> Given request
Can you find the lines of the listing that include "scene" and copy every one?

** BEGIN Supplied material **

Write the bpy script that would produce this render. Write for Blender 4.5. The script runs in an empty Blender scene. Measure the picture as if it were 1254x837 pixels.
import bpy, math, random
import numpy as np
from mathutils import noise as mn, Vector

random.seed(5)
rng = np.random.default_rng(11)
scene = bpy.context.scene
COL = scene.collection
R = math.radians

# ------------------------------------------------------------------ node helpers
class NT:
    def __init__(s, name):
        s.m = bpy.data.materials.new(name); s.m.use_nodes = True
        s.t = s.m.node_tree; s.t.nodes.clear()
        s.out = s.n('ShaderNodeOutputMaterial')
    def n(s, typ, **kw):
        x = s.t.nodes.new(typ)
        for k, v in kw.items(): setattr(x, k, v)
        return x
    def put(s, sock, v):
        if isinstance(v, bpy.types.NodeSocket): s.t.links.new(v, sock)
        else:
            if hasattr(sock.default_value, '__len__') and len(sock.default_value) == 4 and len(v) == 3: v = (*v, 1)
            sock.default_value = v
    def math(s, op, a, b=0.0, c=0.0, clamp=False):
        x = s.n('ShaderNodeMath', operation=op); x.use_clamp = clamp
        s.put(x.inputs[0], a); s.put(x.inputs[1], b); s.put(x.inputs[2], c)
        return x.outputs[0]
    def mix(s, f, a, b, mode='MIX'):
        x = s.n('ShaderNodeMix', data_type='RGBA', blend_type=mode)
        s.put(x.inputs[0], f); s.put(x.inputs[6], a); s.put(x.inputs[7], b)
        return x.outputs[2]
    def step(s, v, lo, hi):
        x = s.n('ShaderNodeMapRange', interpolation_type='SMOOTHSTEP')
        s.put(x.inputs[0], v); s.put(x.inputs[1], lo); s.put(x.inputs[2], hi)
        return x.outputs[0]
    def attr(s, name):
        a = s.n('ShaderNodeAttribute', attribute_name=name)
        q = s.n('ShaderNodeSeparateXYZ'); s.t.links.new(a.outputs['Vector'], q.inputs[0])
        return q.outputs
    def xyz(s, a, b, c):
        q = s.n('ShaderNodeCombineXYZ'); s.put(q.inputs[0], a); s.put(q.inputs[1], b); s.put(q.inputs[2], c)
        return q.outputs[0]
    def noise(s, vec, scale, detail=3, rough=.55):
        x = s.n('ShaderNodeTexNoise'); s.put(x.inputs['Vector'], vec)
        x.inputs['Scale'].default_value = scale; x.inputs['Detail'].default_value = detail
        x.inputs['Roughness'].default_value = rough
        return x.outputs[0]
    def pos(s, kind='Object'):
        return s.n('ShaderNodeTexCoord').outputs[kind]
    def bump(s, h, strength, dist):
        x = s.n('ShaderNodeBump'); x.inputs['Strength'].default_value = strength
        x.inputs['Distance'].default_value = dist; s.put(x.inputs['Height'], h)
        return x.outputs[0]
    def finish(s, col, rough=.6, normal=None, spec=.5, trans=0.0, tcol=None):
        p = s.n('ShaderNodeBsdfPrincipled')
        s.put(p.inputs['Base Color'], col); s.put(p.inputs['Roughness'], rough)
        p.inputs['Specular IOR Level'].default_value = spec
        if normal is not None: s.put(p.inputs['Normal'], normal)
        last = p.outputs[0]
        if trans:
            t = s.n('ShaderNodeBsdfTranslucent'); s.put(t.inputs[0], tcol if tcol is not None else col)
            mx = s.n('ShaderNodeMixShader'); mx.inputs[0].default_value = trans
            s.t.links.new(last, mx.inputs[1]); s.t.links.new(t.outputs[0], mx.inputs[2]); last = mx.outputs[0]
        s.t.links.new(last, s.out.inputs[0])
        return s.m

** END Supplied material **

> Solution to the exercise
Write the bpy script that would produce this render. Write for Blender 4.5. The script runs in an empty Blender scene. Measure the picture as if it were 1254x837 pixels.
scene = bpy.context.scene
COL = scene.collection